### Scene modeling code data
"""
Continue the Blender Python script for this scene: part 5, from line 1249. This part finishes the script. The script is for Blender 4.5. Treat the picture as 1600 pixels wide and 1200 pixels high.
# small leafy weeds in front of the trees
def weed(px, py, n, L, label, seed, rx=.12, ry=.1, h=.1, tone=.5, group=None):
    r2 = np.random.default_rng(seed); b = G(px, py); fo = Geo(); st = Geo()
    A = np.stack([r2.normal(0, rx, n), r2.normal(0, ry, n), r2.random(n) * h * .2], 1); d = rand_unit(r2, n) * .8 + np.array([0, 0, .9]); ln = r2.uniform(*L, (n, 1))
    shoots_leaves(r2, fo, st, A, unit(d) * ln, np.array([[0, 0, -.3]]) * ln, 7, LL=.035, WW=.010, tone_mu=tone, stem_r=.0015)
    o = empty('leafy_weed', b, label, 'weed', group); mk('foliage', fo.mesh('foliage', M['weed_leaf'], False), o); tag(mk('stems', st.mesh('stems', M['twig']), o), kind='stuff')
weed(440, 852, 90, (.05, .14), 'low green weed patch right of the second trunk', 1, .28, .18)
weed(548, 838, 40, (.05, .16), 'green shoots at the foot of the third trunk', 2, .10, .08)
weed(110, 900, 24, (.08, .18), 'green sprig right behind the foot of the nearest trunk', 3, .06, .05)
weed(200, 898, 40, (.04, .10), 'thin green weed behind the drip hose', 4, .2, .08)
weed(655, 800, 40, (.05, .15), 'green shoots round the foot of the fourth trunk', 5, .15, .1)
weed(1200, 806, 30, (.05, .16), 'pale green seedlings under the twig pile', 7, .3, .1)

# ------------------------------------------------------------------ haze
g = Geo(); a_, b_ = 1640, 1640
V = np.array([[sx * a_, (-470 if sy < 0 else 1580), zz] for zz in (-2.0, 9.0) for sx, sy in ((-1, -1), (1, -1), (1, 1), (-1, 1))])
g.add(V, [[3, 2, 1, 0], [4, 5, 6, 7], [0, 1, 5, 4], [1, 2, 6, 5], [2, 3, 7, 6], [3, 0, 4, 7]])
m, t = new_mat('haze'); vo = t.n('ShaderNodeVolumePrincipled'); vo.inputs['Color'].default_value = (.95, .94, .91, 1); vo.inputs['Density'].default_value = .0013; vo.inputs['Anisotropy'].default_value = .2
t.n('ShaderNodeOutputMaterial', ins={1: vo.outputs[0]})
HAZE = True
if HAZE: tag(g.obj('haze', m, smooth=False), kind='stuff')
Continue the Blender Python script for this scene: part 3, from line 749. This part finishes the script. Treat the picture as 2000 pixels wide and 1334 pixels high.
"""
### Written instruction
Please transcribe, exactly and with nothing added, the lines from the first line of the material above through the line that contains "weed(1200, 806, 30, (.05, .16), 'pale".

### Correct response
Continue the Blender Python script for this scene: part 5, from line 1249. This part finishes the script. The script is for Blender 4.5. Treat the picture as 1600 pixels wide and 1200 pixels high.
# small leafy weeds in front of the trees
def weed(px, py, n, L, label, seed, rx=.12, ry=.1, h=.1, tone=.5, group=None):
    r2 = np.random.default_rng(seed); b = G(px, py); fo = Geo(); st = Geo()
    A = np.stack([r2.normal(0, rx, n), r2.normal(0, ry, n), r2.random(n) * h * .2], 1); d = rand_unit(r2, n) * .8 + np.array([0, 0, .9]); ln = r2.uniform(*L, (n, 1))
    shoots_leaves(r2, fo, st, A, unit(d) * ln, np.array([[0, 0, -.3]]) * ln, 7, LL=.035, WW=.010, tone_mu=tone, stem_r=.0015)
    o = empty('leafy_weed', b, label, 'weed', group); mk('foliage', fo.mesh('foliage', M['weed_leaf'], False), o); tag(mk('stems', st.mesh('stems', M['twig']), o), kind='stuff')
weed(440, 852, 90, (.05, .14), 'low green weed patch right of the second trunk', 1, .28, .18)
weed(548, 838, 40, (.05, .16), 'green shoots at the foot of the third trunk', 2, .10, .08)
weed(110, 900, 24, (.08, .18), 'green sprig right behind the foot of the nearest trunk', 3, .06, .05)
weed(200, 898, 40, (.04, .10), 'thin green weed behind the drip hose', 4, .2, .08)
weed(655, 800, 40, (.05, .15), 'green shoots round the foot of the fourth trunk', 5, .15, .1)
weed(1200, 806, 30, (.05, .16), 'pale green seedlings under the twig pile', 7, .3, .1)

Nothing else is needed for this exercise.